What needs to be done
Repeat the listing in full, exactly as it stands.

================

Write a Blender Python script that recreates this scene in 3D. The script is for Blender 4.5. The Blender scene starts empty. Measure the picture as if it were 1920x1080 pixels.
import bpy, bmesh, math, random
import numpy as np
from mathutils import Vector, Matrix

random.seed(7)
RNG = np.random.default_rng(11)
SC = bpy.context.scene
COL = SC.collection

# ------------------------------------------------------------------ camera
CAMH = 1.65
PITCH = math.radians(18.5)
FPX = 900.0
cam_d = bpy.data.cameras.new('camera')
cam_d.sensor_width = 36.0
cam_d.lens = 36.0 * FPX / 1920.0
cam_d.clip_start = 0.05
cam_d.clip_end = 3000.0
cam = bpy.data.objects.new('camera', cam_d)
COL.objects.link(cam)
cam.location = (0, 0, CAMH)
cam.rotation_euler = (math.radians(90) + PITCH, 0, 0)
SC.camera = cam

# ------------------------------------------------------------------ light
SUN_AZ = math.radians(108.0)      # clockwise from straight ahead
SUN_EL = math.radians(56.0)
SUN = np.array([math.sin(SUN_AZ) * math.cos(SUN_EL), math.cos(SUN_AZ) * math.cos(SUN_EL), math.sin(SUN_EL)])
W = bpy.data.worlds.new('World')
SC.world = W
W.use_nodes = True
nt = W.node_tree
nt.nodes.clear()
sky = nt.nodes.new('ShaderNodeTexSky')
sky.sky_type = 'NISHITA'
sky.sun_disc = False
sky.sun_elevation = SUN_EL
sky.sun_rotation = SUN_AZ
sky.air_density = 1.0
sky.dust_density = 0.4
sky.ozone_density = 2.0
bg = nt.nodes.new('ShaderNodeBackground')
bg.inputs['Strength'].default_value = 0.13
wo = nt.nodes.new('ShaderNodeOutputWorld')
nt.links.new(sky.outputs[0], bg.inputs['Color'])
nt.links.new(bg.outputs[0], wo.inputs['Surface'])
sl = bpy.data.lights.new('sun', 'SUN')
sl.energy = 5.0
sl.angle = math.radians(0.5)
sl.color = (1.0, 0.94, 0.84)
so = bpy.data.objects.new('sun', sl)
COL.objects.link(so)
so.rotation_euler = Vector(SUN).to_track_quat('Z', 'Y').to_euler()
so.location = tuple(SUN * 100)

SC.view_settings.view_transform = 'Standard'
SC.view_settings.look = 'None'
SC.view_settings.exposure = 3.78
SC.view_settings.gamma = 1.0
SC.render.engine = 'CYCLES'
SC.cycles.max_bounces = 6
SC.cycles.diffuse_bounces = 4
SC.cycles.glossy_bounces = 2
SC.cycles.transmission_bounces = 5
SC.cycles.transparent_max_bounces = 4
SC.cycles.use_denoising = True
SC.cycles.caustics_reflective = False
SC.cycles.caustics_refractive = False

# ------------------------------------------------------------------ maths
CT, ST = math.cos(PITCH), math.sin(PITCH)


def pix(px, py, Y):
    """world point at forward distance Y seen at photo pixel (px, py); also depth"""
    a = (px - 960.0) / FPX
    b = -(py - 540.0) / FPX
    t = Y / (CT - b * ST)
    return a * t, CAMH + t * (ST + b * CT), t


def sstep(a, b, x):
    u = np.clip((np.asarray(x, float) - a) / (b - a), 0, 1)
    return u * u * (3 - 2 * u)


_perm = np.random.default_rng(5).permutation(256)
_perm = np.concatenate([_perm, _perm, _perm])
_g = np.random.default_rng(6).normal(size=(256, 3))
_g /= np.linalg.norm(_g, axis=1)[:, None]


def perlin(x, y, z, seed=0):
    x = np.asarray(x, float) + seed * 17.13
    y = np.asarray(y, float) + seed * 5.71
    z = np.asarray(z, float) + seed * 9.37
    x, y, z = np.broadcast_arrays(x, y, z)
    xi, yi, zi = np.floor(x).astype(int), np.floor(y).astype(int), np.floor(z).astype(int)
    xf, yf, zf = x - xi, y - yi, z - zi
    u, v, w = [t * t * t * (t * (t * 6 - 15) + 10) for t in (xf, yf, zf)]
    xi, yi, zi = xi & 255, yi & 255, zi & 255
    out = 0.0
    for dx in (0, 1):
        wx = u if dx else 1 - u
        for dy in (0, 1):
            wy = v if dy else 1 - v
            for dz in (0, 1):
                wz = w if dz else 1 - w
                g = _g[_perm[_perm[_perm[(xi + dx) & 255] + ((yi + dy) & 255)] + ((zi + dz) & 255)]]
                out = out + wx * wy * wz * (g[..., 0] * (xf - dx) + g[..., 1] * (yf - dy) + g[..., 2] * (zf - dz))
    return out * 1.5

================

Output
Write a Blender Python script that recreates this scene in 3D. The script is for Blender 4.5. The Blender scene starts empty. Measure the picture as if it were 1920x1080 pixels.
import bpy, bmesh, math, random
import numpy as np
from mathutils import Vector, Matrix

random.seed(7)
RNG = np.random.default_rng(11)
SC = bpy.context.scene
COL = SC.collection

# ------------------------------------------------------------------ camera
CAMH = 1.65
PITCH = math.radians(18.5)
FPX = 900.0
cam_d = bpy.data.cameras.new('camera')
cam_d.sensor_width = 36.0
cam_d.lens = 36.0 * FPX / 1920.0
cam_d.clip_start = 0.05
cam_d.clip_end = 3000.0
cam = bpy.data.objects.new('camera', cam_d)
COL.objects.link(cam)
cam.location = (0, 0, CAMH)
cam.rotation_euler = (math.radians(90) + PITCH, 0, 0)
SC.camera = cam

# ------------------------------------------------------------------ light
SUN_AZ = math.radians(108.0)      # clockwise from straight ahead
SUN_EL = math.radians(56.0)
SUN = np.array([math.sin(SUN_AZ) * math.cos(SUN_EL), math.cos(SUN_AZ) * math.cos(SUN_EL), math.sin(SUN_EL)])
W = bpy.data.worlds.new('World')
SC.world = W
W.use_nodes = True
nt = W.node_tree
nt.nodes.clear()
sky = nt.nodes.new('ShaderNodeTexSky')
sky.sky_type = 'NISHITA'
sky.sun_disc = False
sky.sun_elevation = SUN_EL
sky.sun_rotation = SUN_AZ
sky.air_density = 1.0
sky.dust_density = 0.4
sky.ozone_density = 2.0
bg = nt.nodes.new('ShaderNodeBackground')
bg.inputs['Strength'].default_value = 0.13
wo = nt.nodes.new('ShaderNodeOutputWorld')
nt.links.new(sky.outputs[0], bg.inputs['Color'])
nt.links.new(bg.outputs[0], wo.inputs['Surface'])
sl = bpy.data.lights.new('sun', 'SUN')
sl.energy = 5.0
sl.angle = math.radians(0.5)
sl.color = (1.0, 0.94, 0.84)
so = bpy.data.objects.new('sun', sl)
COL.objects.link(so)
so.rotation_euler = Vector(SUN).to_track_quat('Z', 'Y').to_euler()
so.location = tuple(SUN * 100)

SC.view_settings.view_transform = 'Standard'
SC.view_settings.look = 'None'
SC.view_settings.exposure = 3.78
SC.view_settings.gamma = 1.0
SC.render.engine = 'CYCLES'
SC.cycles.max_bounces = 6
SC.cycles.diffuse_bounces = 4
SC.cycles.glossy_bounces = 2
SC.cycles.transmission_bounces = 5
SC.cycles.transparent_max_bounces = 4
SC.cycles.use_denoising = True
SC.cycles.caustics_reflective = False
SC.cycles.caustics_refractive = False

# ------------------------------------------------------------------ maths
CT, ST = math.cos(PITCH), math.sin(PITCH)


def pix(px, py, Y):
    """world point at forward distance Y seen at photo pixel (px, py); also depth"""
    a = (px - 960.0) / FPX
    b = -(py - 540.0) / FPX
    t = Y / (CT - b * ST)
    return a * t, CAMH + t * (ST + b * CT), t


def sstep(a, b, x):
    u = np.clip((np.asarray(x, float) - a) / (b - a), 0, 1)
    return u * u * (3 - 2 * u)


_perm = np.random.default_rng(5).permutation(256)
_perm = np.concatenate([_perm, _perm, _perm])
_g = np.random.default_rng(6).normal(size=(256, 3))
_g /= np.linalg.norm(_g, axis=1)[:, None]


def perlin(x, y, z, seed=0):
    x = np.asarray(x, float) + seed * 17.13
    y = np.asarray(y, float) + seed * 5.71
    z = np.asarray(z, float) + seed * 9.37
    x, y, z = np.broadcast_arrays(x, y, z)
    xi, yi, zi = np.floor(x).astype(int), np.floor(y).astype(int), np.floor(z).astype(int)
    xf, yf, zf = x - xi, y - yi, z - zi
    u, v, w = [t * t * t * (t * (t * 6 - 15) + 10) for t in (xf, yf, zf)]
    xi, yi, zi = xi & 255, yi & 255, zi & 255
    out = 0.0
    for dx in (0, 1):
        wx = u if dx else 1 - u
        for dy in (0, 1):
            wy = v if dy else 1 - v
            for dz in (0, 1):
                wz = w if dz else 1 - w
                g = _g[_perm[_perm[_perm[(xi + dx) & 255] + ((yi + dy) & 255)] + ((zi + dz) & 255)]]
                out = out + wx * wy * wz * (g[..., 0] * (xf - dx) + g[..., 1] * (yf - dy) + g[..., 2] * (zf - dz))
    return out * 1.5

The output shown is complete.